Beberapa ahli psikologi dan komunikasi memberikan saran-saran agar sukses bercinta di dunia maya terutama dengan jarak geografis yang jauh :
1. Jaga keselamatan diri dengan tidak mudah memberikan nomor telefon, alamat rumah, maupun password anda.
2. Sadarilah on line tidak
menggambarkan karakter emosional, etos kerja, keadaan keluarga,
keterampilan hidup dsb. Sementara pernikahan untuk dijalani untuk
prospek jangka panjang.
3. Jangan mudah memutuskan, “Okay, jadian” sebelum benar-benar bertemu muka.

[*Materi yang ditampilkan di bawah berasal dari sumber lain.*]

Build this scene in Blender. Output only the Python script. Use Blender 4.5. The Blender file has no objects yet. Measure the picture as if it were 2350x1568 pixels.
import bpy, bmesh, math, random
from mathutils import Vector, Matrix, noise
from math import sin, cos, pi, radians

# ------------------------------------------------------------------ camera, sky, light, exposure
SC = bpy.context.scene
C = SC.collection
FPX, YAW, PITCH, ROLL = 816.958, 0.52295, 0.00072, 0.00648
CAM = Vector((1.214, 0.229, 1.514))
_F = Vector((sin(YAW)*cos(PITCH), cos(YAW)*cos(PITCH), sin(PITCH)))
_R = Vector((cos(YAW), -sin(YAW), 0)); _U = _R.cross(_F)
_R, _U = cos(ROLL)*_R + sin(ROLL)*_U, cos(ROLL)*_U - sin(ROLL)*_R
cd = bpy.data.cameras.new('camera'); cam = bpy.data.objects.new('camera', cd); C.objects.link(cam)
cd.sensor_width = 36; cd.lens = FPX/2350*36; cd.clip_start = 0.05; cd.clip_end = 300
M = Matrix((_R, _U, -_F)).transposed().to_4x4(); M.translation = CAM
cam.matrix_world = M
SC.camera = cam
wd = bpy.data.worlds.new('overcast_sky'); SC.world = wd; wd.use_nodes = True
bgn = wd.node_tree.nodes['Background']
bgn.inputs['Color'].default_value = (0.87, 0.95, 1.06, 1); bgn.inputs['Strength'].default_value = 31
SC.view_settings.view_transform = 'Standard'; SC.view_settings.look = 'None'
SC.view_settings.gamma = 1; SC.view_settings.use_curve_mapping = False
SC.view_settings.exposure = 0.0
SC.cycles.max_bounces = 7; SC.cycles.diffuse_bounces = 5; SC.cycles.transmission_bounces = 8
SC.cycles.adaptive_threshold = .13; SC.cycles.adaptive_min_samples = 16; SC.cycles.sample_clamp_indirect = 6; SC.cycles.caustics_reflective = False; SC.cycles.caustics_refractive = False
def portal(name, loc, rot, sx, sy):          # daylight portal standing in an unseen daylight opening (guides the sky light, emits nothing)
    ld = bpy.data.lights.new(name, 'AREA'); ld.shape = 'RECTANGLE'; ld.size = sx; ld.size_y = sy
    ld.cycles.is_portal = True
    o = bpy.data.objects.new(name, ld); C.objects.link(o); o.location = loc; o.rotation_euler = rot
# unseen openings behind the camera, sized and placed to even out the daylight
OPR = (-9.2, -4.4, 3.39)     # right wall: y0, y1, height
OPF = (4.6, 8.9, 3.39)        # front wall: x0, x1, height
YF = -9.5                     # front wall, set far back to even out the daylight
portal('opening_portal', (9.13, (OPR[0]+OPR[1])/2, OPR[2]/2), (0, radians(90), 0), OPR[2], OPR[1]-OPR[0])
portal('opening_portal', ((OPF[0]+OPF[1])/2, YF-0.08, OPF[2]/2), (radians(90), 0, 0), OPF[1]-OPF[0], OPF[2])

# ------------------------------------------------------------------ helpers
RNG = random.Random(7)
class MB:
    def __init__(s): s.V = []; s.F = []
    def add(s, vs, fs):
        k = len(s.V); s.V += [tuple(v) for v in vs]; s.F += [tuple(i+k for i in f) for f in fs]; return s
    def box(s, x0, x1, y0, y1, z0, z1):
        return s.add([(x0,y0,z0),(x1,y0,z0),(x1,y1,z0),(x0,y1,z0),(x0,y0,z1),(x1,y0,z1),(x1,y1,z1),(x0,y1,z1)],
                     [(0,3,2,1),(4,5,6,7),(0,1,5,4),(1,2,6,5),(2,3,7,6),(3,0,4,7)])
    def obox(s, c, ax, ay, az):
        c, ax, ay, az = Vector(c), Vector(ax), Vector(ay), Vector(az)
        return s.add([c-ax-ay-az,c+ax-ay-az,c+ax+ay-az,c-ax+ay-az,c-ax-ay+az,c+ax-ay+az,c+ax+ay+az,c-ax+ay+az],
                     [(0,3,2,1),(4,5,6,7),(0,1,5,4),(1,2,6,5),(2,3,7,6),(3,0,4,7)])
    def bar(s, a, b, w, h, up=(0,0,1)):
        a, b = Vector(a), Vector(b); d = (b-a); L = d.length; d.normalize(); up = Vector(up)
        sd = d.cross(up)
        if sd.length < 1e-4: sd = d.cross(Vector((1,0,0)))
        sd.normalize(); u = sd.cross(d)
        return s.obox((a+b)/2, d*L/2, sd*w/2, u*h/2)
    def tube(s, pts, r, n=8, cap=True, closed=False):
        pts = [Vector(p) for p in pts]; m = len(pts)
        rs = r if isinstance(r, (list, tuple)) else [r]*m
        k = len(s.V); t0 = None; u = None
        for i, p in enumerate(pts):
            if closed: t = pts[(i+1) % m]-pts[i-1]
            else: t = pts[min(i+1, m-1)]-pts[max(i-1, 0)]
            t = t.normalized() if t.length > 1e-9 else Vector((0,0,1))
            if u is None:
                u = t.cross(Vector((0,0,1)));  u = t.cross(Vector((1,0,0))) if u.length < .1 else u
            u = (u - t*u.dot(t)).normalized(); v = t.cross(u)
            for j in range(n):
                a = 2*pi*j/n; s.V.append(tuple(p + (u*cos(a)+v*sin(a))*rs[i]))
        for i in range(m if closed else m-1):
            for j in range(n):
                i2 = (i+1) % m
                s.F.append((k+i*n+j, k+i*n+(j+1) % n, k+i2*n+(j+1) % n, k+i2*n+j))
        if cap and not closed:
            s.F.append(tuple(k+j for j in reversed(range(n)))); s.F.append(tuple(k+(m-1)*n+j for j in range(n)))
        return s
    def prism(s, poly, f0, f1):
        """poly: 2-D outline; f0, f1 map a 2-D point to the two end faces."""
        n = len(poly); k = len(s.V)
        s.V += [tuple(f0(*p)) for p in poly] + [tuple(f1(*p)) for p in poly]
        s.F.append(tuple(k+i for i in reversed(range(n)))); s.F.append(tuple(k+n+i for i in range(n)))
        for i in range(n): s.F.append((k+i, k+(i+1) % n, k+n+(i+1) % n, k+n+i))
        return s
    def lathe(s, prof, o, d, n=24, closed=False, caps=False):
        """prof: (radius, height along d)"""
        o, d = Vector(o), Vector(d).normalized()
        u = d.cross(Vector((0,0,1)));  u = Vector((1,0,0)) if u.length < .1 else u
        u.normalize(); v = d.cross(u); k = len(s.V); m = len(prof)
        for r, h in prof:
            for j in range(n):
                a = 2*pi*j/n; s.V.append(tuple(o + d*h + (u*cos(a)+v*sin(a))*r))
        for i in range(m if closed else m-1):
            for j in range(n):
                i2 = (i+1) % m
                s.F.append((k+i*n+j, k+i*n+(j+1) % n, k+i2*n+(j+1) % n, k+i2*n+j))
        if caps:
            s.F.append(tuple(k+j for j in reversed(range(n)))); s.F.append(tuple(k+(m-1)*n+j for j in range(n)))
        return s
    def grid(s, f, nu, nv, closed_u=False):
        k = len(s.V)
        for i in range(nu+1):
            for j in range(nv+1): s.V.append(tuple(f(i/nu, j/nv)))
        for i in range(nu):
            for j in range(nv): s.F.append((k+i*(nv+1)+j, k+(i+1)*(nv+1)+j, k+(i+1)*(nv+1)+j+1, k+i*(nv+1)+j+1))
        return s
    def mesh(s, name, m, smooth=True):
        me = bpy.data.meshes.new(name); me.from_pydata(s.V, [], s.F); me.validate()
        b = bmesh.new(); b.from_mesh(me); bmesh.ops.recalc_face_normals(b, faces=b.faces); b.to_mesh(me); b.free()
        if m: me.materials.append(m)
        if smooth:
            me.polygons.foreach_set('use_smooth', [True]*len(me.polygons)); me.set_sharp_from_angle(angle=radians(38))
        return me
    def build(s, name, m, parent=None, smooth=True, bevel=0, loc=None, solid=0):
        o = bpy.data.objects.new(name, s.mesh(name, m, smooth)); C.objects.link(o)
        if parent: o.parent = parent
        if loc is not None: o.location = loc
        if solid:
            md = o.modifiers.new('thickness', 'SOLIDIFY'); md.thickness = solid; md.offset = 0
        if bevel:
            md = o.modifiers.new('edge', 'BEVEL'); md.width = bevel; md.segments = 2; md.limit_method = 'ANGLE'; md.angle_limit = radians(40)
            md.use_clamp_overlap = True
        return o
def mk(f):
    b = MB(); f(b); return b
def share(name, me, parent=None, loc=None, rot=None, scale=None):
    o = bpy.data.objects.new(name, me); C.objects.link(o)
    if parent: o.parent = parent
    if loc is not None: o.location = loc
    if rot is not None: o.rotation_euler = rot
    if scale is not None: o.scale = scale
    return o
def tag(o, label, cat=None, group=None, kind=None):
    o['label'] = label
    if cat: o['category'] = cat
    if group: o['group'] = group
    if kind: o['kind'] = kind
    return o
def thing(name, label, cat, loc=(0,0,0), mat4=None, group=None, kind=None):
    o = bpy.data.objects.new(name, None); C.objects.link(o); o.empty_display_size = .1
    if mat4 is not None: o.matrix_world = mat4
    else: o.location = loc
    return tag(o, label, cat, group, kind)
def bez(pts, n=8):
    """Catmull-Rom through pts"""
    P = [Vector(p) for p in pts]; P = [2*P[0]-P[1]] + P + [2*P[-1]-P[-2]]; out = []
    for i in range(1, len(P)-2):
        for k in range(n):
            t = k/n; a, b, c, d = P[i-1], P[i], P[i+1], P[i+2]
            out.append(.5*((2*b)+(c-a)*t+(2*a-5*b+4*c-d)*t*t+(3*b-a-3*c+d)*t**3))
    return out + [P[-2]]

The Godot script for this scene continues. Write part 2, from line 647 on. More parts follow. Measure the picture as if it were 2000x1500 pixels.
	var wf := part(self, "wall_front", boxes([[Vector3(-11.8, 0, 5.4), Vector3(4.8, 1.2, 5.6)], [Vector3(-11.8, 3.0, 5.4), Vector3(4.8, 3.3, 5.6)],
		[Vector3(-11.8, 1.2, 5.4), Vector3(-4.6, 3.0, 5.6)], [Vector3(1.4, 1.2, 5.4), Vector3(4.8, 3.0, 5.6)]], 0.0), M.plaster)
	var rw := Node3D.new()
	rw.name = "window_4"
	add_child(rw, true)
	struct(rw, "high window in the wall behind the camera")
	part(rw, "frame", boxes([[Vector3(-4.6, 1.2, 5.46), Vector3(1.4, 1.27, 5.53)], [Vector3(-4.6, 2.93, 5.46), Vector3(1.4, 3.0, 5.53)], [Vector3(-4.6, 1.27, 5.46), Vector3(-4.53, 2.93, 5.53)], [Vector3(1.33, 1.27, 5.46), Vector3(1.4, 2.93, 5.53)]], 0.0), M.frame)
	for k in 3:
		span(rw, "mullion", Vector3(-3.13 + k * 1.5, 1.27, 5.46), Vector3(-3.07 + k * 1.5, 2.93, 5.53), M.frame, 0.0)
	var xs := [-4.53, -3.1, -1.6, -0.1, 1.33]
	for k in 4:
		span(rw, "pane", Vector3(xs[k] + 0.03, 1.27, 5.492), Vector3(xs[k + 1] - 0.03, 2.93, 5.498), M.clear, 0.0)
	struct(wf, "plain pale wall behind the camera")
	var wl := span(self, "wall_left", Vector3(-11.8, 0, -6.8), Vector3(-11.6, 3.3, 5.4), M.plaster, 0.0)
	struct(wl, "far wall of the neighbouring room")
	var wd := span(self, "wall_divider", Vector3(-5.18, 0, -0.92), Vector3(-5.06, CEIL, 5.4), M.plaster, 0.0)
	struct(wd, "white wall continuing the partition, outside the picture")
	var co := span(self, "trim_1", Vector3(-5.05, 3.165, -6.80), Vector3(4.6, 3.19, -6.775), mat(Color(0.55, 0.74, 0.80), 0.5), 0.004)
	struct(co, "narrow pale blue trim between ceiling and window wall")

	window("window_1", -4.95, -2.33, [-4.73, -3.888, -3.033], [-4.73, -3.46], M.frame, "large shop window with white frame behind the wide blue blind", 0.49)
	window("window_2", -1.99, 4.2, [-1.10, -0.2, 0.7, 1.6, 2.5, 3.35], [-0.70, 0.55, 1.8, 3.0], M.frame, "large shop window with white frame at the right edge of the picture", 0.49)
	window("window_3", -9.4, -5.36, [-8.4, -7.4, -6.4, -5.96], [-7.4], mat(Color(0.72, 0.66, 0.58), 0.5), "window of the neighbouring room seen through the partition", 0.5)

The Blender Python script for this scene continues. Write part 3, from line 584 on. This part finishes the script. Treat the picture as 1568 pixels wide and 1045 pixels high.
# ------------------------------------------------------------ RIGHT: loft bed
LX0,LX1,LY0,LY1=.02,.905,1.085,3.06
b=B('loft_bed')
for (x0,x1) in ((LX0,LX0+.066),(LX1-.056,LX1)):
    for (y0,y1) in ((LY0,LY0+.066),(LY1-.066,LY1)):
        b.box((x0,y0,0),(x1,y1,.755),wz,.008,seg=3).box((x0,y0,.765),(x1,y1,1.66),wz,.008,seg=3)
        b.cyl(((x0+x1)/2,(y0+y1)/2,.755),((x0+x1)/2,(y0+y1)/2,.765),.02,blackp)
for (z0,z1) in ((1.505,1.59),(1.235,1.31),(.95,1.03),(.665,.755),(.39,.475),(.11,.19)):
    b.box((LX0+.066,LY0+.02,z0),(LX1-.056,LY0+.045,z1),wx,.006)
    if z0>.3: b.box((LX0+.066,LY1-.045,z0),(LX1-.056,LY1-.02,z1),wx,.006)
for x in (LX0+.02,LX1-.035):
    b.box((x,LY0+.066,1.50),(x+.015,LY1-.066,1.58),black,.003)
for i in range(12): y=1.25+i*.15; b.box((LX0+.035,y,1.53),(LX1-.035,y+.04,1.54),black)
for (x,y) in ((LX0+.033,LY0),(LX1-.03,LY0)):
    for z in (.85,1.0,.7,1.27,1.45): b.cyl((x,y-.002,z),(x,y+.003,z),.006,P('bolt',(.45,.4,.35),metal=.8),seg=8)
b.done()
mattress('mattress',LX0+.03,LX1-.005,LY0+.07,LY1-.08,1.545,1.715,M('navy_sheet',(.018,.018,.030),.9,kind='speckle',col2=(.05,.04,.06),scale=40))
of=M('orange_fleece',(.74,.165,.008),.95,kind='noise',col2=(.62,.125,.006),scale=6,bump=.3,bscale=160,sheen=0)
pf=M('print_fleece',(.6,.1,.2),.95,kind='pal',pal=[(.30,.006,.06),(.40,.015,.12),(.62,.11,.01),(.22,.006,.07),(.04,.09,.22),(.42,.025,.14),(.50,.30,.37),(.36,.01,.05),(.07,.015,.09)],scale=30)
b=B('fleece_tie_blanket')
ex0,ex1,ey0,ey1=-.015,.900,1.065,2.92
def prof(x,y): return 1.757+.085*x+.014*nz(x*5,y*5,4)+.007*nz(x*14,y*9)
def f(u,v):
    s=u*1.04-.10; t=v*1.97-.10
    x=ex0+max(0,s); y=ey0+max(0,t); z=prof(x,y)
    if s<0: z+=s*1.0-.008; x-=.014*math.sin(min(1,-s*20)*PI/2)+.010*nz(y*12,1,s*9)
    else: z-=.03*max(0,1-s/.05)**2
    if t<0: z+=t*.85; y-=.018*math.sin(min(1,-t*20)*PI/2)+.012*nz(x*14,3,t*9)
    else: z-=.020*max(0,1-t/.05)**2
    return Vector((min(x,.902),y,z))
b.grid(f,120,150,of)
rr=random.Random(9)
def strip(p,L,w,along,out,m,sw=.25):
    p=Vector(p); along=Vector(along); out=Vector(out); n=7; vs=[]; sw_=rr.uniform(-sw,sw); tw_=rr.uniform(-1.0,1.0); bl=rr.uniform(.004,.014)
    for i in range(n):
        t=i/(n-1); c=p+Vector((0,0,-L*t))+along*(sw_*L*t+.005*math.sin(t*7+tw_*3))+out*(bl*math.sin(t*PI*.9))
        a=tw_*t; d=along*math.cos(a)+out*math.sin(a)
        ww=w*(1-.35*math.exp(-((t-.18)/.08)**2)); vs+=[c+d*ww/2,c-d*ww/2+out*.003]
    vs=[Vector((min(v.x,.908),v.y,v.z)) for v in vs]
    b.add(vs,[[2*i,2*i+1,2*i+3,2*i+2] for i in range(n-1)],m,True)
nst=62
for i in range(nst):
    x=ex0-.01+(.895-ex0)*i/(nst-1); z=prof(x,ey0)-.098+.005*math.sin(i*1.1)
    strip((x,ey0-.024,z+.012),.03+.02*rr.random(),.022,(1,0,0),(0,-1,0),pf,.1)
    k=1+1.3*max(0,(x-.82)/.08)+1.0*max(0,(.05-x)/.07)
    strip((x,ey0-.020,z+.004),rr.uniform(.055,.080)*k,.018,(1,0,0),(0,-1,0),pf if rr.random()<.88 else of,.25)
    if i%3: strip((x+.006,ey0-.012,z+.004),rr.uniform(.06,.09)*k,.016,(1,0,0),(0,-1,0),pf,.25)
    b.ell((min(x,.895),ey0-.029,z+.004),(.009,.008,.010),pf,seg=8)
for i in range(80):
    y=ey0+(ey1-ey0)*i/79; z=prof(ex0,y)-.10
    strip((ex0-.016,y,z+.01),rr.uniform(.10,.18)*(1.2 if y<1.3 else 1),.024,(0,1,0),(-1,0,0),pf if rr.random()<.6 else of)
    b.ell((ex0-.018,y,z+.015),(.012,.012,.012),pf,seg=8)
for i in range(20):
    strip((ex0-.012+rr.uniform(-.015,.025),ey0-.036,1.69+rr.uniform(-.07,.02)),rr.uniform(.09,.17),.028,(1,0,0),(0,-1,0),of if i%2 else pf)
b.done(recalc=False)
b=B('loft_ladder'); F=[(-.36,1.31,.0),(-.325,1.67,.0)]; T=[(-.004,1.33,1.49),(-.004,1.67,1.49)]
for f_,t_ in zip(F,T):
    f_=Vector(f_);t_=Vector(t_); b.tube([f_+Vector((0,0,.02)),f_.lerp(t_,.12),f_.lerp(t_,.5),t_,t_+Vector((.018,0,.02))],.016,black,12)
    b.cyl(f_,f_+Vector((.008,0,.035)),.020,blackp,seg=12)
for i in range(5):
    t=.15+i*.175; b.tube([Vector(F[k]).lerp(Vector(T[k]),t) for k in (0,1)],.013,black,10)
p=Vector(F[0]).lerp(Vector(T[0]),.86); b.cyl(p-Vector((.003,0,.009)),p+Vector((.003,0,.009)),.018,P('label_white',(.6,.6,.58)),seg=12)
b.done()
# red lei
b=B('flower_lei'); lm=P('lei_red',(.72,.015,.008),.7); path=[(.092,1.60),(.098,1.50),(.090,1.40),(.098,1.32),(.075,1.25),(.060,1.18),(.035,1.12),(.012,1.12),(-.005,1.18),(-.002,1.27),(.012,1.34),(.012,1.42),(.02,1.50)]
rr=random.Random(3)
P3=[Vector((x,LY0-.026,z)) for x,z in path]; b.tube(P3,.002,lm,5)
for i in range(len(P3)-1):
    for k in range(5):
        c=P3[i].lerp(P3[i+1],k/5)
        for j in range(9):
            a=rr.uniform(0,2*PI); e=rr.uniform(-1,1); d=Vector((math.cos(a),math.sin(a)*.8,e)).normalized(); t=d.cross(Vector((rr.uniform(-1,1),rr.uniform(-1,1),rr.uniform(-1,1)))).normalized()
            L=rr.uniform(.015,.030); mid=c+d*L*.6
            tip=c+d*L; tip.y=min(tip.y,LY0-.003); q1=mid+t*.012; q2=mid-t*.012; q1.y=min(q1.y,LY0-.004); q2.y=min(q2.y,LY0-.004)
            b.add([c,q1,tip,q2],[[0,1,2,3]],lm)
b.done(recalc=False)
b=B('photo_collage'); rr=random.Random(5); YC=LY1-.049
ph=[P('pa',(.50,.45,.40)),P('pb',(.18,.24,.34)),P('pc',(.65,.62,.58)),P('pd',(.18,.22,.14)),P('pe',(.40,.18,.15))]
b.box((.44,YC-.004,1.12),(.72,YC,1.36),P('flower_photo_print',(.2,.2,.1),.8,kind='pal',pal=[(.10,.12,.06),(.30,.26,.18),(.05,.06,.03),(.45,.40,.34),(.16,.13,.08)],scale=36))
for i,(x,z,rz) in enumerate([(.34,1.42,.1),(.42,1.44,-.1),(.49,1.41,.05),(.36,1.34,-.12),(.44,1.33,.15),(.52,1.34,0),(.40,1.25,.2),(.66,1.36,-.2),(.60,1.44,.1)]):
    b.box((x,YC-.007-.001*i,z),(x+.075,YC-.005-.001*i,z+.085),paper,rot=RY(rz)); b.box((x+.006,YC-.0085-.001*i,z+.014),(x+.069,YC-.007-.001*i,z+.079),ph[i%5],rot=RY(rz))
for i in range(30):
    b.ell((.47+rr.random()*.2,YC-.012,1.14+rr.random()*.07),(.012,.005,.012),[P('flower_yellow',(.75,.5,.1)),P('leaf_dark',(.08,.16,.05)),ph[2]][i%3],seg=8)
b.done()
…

4. Dunia maya memberikan ruang privasi tak terbatas kala sendirian (kesepian lagi), anda akan membebaskan seluruh perasaan membuka rahasia bathin. Tundalah seluruh kalimat-kalimat intim itu sebelum bertemu wajah.
5. Perbanyaklah teman di dunia nyata yang akan lebih memberikan harapan dan kemungkinan.
6. Untuk kopdar di tahap awal, jangan sampai berduaan. Ajaklah teman-teman. Dan langsungkanlah ditempat terbuka.
Selamat berakhir pekan. Semoga bahagia dengan orang-orang yang dicintai.